Liberal Education

Bologna Plus: The Liberal Education Advantage

For much of the past decade, many in higher education were intensely focused on responding to one perturbing idea after another as they emerged from either from the Higher Education Act Reauthorization process or from Secretary Spellings’ Commission on the Future of Higher Education. Collectively, we shared a near-term focus born of necessity.

With this issue of Liberal Education, we shift gears and take a wider and longer view of the academy’s future. The near-term, of course, remains deeply unsettling as the economic crisis deepens. We face difficult times ahead. But this reality makes it doubly important to focus with new determination on the qualities that have made American higher education both strong and resilient. And a more global view brings both our strengths and their corresponding implications into even clearer focus.

While the Spellings Commission paid lip service to the new globalized environment, its report gave very little attention either to trends in higher education in other parts of the world or to the ways in which globalization is, or should be, changing how we educate the next generation. As is often the case, a wider view presents lessons on what we should do and also on what we should avoid doing at the local or national levels here in the United States.

Cliff Adelman’s careful examination of the Bologna Process in Europe, for example, presents in these pages a useful set of ideas for how we might address issues of student mobility, access, assessment, and transparency. We are all in Cliff’s debt for helping to make transparent an important set of developments. Paul Gaston’s companion article reminds us, however, that the long-standing strengths of the American system of higher education should not be abandoned even as we consider whether the Bologna Process holds useful implications for U.S. higher education.

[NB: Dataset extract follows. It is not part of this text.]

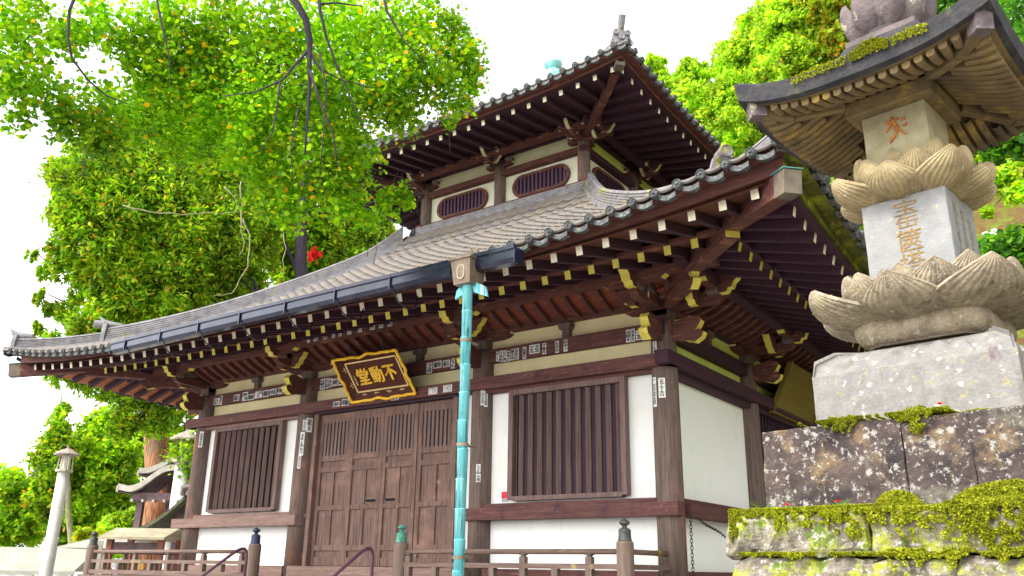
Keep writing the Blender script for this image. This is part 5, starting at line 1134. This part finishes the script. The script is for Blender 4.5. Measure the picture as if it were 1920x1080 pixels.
# shrine with curved gables
def curved_roof(par, name, T, L, W, h, z0, lip, m, under, karahafu=False):
    """roof of half width W along local x, ridge along local y of length L; concave flare"""
    mb = MB(T); Q = np.linspace(-1, 1, 33)
    def zz(q):
        a = abs(q)
        if karahafu: return z0+h*(.5+.5*math.cos(min(1, a*1.25)*math.pi))+.10*max(0, a-.8)*5*h
        return z0+h*((1-a)**1.55)+.10*h*a**6
    top = [[Vector((q*W, y, zz(q)+.10*h*abs(y/(L/2))**4)) for y in np.linspace(-L/2, L/2, 9)] for q in Q]; mb.grid(top); o = mb.build(name, m, par, smooth=True)
    for yy in (-L/2, L/2):
        mb = MB(T); mb.grid([[Vector((q*W, yy, zz(q)+.10*h)), Vector((q*W, yy, zz(q)+.10*h-lip)), Vector((q*W*.96, yy*.96, zz(q)+.10*h-lip-.01)), Vector((q*W*.96, yy*.9, zz(q)+.10*h-lip*.4))] for q in Q]); mb.build('gable_edge', under, par)
    for s in (-1, 1):
        mb = MB(T); mb.box((s*W-.04, -L/2, zz(1)-lip), (s*W+.02, L/2, zz(1)+.01)); mb.build('eave_edge', under, par)
    mb = MB(T); mb.grid([[Vector((q*W*.97, y, zz(q)-lip*.8)) for y in (-L/2, L/2)] for q in Q]); mb.build('roof_underside', SHR_D, par); return o
SP = at(352, 1062, 28); sh = thing('shrine_building', 'small shrine with curved green copper roofs behind the hall corner', 'shrine', (SP.x, SP.y, G))
c = at(352, 905, 28); ST = Matrix.Translation((c.x, c.y, 0)) @ Matrix.Rotation(math.radians(35), 4, 'Z')
zr = at(300, 890, 28).z; zt = at(350, 845, 28).z; zlow = at(240, 925, 28).z
curved_roof(sh, 'main_roof', ST @ Matrix.Translation((0, .9, 0)), 2.0, 1.5, zt-zr+.15, zr+.05, .16, SHR_R, SHR_E)
curved_roof(sh, 'porch_roof', ST @ Matrix.Translation((0, -.7, 0)), 1.2, 1.5, .62, zlow+.10, .17, SHR_R, SHR_E, True)
m = MB(ST); m.box((-1.15, -1.15, zlow-.24), (1.15, -1.05, zlow-.02)); m.build('tie_beam', SHR_D, sh)
for i in range(8): m = MB(ST); m.box((-1.10+i*.31, -1.24, zlow-.28), (-1.04+i*.31, -1.04, zlow-.21)); m.build('rafter_end', SHR_E, sh)
for x in (-.9, .9):
    for y in (-1.0, 1.2): m = MB(ST); m.box((x-.09, y-.09, G), (x+.09, y+.09, zlow)); m.build('shrine_post', SHR_D, sh)
m = MB(ST); m.box((-.55, -.1, G), (1.0, 1.5, zr)); m.build('shrine_wall', SHR_D, sh)
m = MB(ST); m.lathe((.3, -1.2, zlow+.22), [(.01, -.08), (.12, 0), (.01, .08)], 10); m.build('gable_carving', SHR_D, sh)
# gate roof with a swept edge, board roof, lean-to
c = at(335, 975, 24); gt = thing('gate_roof', 'dark mossy gate roof with an upswept edge behind the corner column', 'gate', (c.x, c.y, G))
GT = Matrix.Translation((c.x, c.y, 0)) @ Matrix.Rotation(math.radians(35), 4, 'Z'); m = MB(GT); z0 = at(300, 997, 24).z; z1 = at(345, 935, 24).z; R = []
for q in np.linspace(0, 1, 12):
    x = -.75+q*1.3; z = z0+(z1-z0)*q**1.7; R.append([Vector((x, -1.2, z-.09)), Vector((x, -1.2, z)), Vector((x, 1.2, z)), Vector((x, 1.2, z-.09))])
m.grid(R, closed=True); m.build('swept_roof', mat('mossy_bark_roof', (.14, .14, .08), .9, dark=(.05, .06, .04), scale=8), gt)
m = MB(GT); m.box((.2, -.8, G), (.5, -.5, z1-.1)); m.build('gate_post', SHR_D, gt); m = MB(GT); m.box((.2, .5, G), (.5, .8, z1-.1)); m.build('gate_post', SHR_D, gt)
m = MB(GT); m.tube([(.48, -1.22, z1-.02), (.5, -1.22, z1+.16), (.66, -1.22, z1+.2), (.7, -1.22, z1+.34)], [.07, .09, .07, .04], 8); m.build('ridge_ornament', TILE, gt)
c = at(288, 1005, 21); bs = thing('board_shelter', 'low shelter with a pale board roof and yellow timber panels behind the railing', 'shelter', (c.x, c.y, G))
BT = Matrix.Translation((c.x, c.y, 0)) @ Matrix.Rotation(math.radians(35), 4, 'Z'); zb1 = at(290, 995, 21).z; zb0 = at(270, 1009, 21).z
m = MB(BT); m.hexa([(-.85, -.75, zb0-.05), (.55, -.75, zb0-.05), (.55, 0, zb1), (-.85, 0, zb1), (-.85, -.75, zb0), (.55, -.75, zb0), (.55, 0, zb1+.05), (-.85, 0, zb1+.05)]); m.build('roof_board', mat('pale_board', (.42, .36, .24), .8, scale=3), bs)
m = MB(BT); m.hexa([(-.85, .03, zb1), (.55, .03, zb1), (.55, .78, zb0-.05), (-.85, .78, zb0-.05), (-.85, .03, zb1+.05), (.55, .03, zb1+.05), (.55, .78, zb0), (-.85, .78, zb0)]); m.build('roof_board', MATS['pale_board'], bs)
for x in (-.7, .4):
    for y in (-.5, .5): m = MB(BT); m.box((x-.06, y-.06, G), (x+.06, y+.06, zb0-.02)); m.build('shelter_post', mat('red_brown_timber', (.26, .10, .06), .8, scale=5), bs)
m = MB(BT); m.box((-.7, -.52, zb0-.26), (.4, -.46, zb0-.1)); m.build('cross_beam', SHR_D, bs)
for x in (-.55, -.2, .12): m = MB(BT); m.box((x, -.3, G+.4), (x+.2, -.24, zb0-.5)); m.build('timber_panel', YELW, bs)
c = at(215, 1018, 26); lt_ = thing('market_tent', 'small white tent roof with pale lettering banner beside the board shelter', 'tent', (c.x, c.y, G))
LT = Matrix.Translation((c.x, c.y, 0)) @ Matrix.Rotation(math.radians(35), 4, 'Z'); z1 = at(230, 1010, 26).z; z0 = at(230, 1030, 26).z
m = MB(LT); m._a([(-1.1, -1, z0), (1.1, -1, z0), (1.1, 1, z0), (-1.1, 1, z0), (-.2, 0, z1+.1), (.5, 0, z1+.1)], [(0, 1, 5, 4), (1, 2, 5), (2, 3, 4, 5), (3, 0, 4)]); m.build('tent_roof', CANVAS, lt_)
for x in (-1.05, 1.05):
    for y in (-.95, .95): m = MB(LT); m.box((x-.02, y-.02, G), (x+.02, y+.02, z0)); m.build('tent_pole', WHITEP, lt_)
c = at(60, 1045, 34); tn = thing('festival_tent', 'large white canvas tent with a scalloped valance below the woods', 'tent', (c.x, c.y, G))
TT = Matrix.Translation((c.x, c.y, 0)) @ Matrix.Rotation(math.radians(38), 4, 'Z'); z1 = at(60, 1029, 34).z+.05; z0 = at(60, 1070, 34).z; m = MB(TT); R = []
for q in np.linspace(0, 1, 12): R.append([Vector((x, -1.6+1.6*q, z0+(z1-z0)*q+.03*math.sin(x*3)*(1-q)-.05*math.sin(q*math.pi))) for x in np.linspace(-3.4, 2.15, 30)])
for q in np.linspace(0, 1, 12)[1:]: R.append([Vector((x, 1.6*q, z1-(z1-z0)*q)) for x in np.linspace(-3.4, 2.15, 30)])
m.grid(R); m.build('tent_roof', CANVAS, tn, smooth=True)
m = MB(TT); m.grid([[Vector((x, -1.61, z0+.01)), Vector((x, -1.62, z0-.10-.05*abs(math.sin(x*6)))) ] for x in np.linspace(-3.4, 2.15, 90)]); m.build('valance', CANVAS, tn)
m = MB(TT); m._a([(2.15, -1.6, z0), (2.15, 1.6, z0), (2.15, 0, z1)], [(0, 1, 2)]); m.build('tent_end', CANVAS, tn)
for x in (-3.3, -.6, 2.1): 
    for y in (-1.55, 1.55): m = MB(TT); m.box((x-.03, y-.03, G), (x+.03, y+.03, z0)); m.build('tent_pole', mat('red_brown_pole', (.3, .10, .07), .7), tn)
c = at(172, 1045, 22); pn = thing('white_signpost', 'flat white board post standing just behind the end newel post', 'sign', (c.x, c.y, G)); m = MB(); m.T = Matrix.Translation((c.x, c.y, 0)) @ Matrix.Rotation(.9, 4, 'Z')
zt = at(172, 1012, 22).z; m.box((-.10, -.03, G), (.10, .03, zt)); m.build('board', WHITEP, pn); m = MB(m.T); m.box((.11, -.04, G), (.19, .04, zt-.02)); m.build('edge_post', SHR_E, pn)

America’s tradition of providing a liberal education to students at the college level, and not just in pre­collegiate studies, is more important than ever in this turbulent global era. The educational vision that AAC&U has been working with our members to develop builds on the enduring aims of American liberal education: broad knowledge, strong intellectual skills, a grounded sense of ethical and social responsibility. But—and this is equally important—the essential learning outcomes articulated in AAC&U’s Liberal Education and America’s Promise (LEAP) initiative also work to connect liberal education directly with the economic realities and societal challenges that shape our world.

Informed by a wider view of the changing nature of work and the increasingly interdependent global environment, the LEAP vision for student learning places strong emphasis on global and intercultural learning, technological sophistication, collaborative problem solving, transferable skills, and real-world applications—both civic and job-related. In all these emphases, LEAP repositions liberal education, no longer as just an option for the fortunate few, but rather as the most practical and powerful preparation for “success” in all its meanings: economic, societal, civic, and personal. This vision builds from the historical strengths of American higher education. But, by integrating and applying learning across disciplines, it also engages a new era and new realities.

Some will point to the greater precision—criterion-referenced standards for specific disciplines—that is being attempted through the Bologna Process with its “tuning” of cross-national degree requirements. But the Bologna Process does not promise European students an integrative, cross-disciplinary liberal education that is clearly tied to the responsibilities of democratic and global citizenship. Absent that promise, both its vision and its precision are insufficient.

The Bologna Process has been driven by two overarching economic concerns—the need for greater mobility of students and workers and the need for all workers to have much higher levels of skills and abilities. But a clear understanding of the demands of a knowledge economy makes an American-style liberal education, with its emphasis on cross-disciplinary learning, economically indispensable. Virtually in chorus, employers emphasize the need for students to achieve cross-cutting skills and multidisciplinary knowledge. Whatever the major, employers want students to arrive on the job with global understanding and competence, and an examined set of ethical values. They also seek assurance that students can apply their learning to real-world problems, which almost by definition are multidisciplinary. AAC&U’s employer research shows that four out of five employers want students to get a well-rounded education, with only one in five preferring that student focus mainly on a specific field of study at the college level.

Over the long term, this nation’s future depends on higher education’s capacity to bring much higher numbers of students to significantly higher levels of achievement. This global era certainly requires that students learn far more about the rest of the world than ever before. But it also requires that we give priority to practices and processes that can help higher education achieve that goal.

The good news is that we know much more than ever before about what works educationally. Two new AAC&U publications add to that knowledge. The latest LEAP report by George Kuh, High-Impact Educational Practices, summarizes research on ten educational practices that have a significant impact on college student success. Kuh presents a summary of decades of research that shows that participating in certain practices correlates with higher levels of student achievement. And More Reasons for Hope, the latest in AAC&U’s Making Excellence Inclusive series, looks at the last ten years of progress in diversity education. This publication describes more than thirty exemplary campus diversity programs, all of which are preparing this generation for effective practice and responsible leadership in a diverse and globally engaged democracy. As always, both these publications draw on the inspiring work of AAC&U member institutions—work that responds directly and creatively to the most important challenges of our times.